Objective: Transcribe the material in full, exactly as written.

:::

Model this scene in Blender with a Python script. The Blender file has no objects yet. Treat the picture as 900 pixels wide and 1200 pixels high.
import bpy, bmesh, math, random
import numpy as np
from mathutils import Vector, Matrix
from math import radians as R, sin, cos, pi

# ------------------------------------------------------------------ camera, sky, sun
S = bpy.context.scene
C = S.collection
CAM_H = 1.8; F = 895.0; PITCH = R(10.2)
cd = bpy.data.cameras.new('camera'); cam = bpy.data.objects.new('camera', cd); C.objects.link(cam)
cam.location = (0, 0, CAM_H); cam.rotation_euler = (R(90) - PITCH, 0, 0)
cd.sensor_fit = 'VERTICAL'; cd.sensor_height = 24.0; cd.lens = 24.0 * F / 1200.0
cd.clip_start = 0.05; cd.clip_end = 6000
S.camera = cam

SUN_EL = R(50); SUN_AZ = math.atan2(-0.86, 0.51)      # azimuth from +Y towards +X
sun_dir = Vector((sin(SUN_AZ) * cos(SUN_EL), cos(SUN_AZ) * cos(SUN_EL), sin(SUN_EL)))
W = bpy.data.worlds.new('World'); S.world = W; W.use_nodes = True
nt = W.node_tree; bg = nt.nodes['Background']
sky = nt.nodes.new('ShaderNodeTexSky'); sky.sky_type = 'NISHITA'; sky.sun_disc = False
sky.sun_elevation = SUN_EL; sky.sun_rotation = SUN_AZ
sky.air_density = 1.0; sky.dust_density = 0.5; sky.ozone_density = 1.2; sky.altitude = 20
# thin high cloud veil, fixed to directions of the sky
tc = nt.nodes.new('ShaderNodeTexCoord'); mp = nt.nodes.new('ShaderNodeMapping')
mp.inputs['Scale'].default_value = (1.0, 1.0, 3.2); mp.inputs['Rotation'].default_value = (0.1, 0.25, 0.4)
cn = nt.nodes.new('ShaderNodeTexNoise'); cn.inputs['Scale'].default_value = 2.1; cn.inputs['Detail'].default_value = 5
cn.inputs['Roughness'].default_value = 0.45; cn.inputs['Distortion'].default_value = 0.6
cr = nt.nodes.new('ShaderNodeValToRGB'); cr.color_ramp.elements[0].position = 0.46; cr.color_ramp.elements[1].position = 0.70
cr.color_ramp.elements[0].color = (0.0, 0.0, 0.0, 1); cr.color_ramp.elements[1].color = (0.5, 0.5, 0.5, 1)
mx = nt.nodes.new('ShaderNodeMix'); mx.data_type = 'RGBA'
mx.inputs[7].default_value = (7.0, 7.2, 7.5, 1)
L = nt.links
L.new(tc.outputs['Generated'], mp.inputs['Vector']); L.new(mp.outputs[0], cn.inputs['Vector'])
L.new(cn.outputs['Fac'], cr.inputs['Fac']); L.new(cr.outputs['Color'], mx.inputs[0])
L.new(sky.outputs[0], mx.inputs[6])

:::

Output for this exercise:
Model this scene in Blender with a Python script. The Blender file has no objects yet. Treat the picture as 900 pixels wide and 1200 pixels high.
import bpy, bmesh, math, random
import numpy as np
from mathutils import Vector, Matrix
from math import radians as R, sin, cos, pi

# ------------------------------------------------------------------ camera, sky, sun
S = bpy.context.scene
C = S.collection
CAM_H = 1.8; F = 895.0; PITCH = R(10.2)
cd = bpy.data.cameras.new('camera'); cam = bpy.data.objects.new('camera', cd); C.objects.link(cam)
cam.location = (0, 0, CAM_H); cam.rotation_euler = (R(90) - PITCH, 0, 0)
cd.sensor_fit = 'VERTICAL'; cd.sensor_height = 24.0; cd.lens = 24.0 * F / 1200.0
cd.clip_start = 0.05; cd.clip_end = 6000
S.camera = cam

SUN_EL = R(50); SUN_AZ = math.atan2(-0.86, 0.51)      # azimuth from +Y towards +X
sun_dir = Vector((sin(SUN_AZ) * cos(SUN_EL), cos(SUN_AZ) * cos(SUN_EL), sin(SUN_EL)))
W = bpy.data.worlds.new('World'); S.world = W; W.use_nodes = True
nt = W.node_tree; bg = nt.nodes['Background']
sky = nt.nodes.new('ShaderNodeTexSky'); sky.sky_type = 'NISHITA'; sky.sun_disc = False
sky.sun_elevation = SUN_EL; sky.sun_rotation = SUN_AZ
sky.air_density = 1.0; sky.dust_density = 0.5; sky.ozone_density = 1.2; sky.altitude = 20
# thin high cloud veil, fixed to directions of the sky
tc = nt.nodes.new('ShaderNodeTexCoord'); mp = nt.nodes.new('ShaderNodeMapping')
mp.inputs['Scale'].default_value = (1.0, 1.0, 3.2); mp.inputs['Rotation'].default_value = (0.1, 0.25, 0.4)
cn = nt.nodes.new('ShaderNodeTexNoise'); cn.inputs['Scale'].default_value = 2.1; cn.inputs['Detail'].default_value = 5
cn.inputs['Roughness'].default_value = 0.45; cn.inputs['Distortion'].default_value = 0.6
cr = nt.nodes.new('ShaderNodeValToRGB'); cr.color_ramp.elements[0].position = 0.46; cr.color_ramp.elements[1].position = 0.70
cr.color_ramp.elements[0].color = (0.0, 0.0, 0.0, 1); cr.color_ramp.elements[1].color = (0.5, 0.5, 0.5, 1)
mx = nt.nodes.new('ShaderNodeMix'); mx.data_type = 'RGBA'
mx.inputs[7].default_value = (7.0, 7.2, 7.5, 1)
L = nt.links
L.new(tc.outputs['Generated'], mp.inputs['Vector']); L.new(mp.outputs[0], cn.inputs['Vector'])
L.new(cn.outputs['Fac'], cr.inputs['Fac']); L.new(cr.outputs['Color'], mx.inputs[0])
L.new(sky.outputs[0], mx.inputs[6])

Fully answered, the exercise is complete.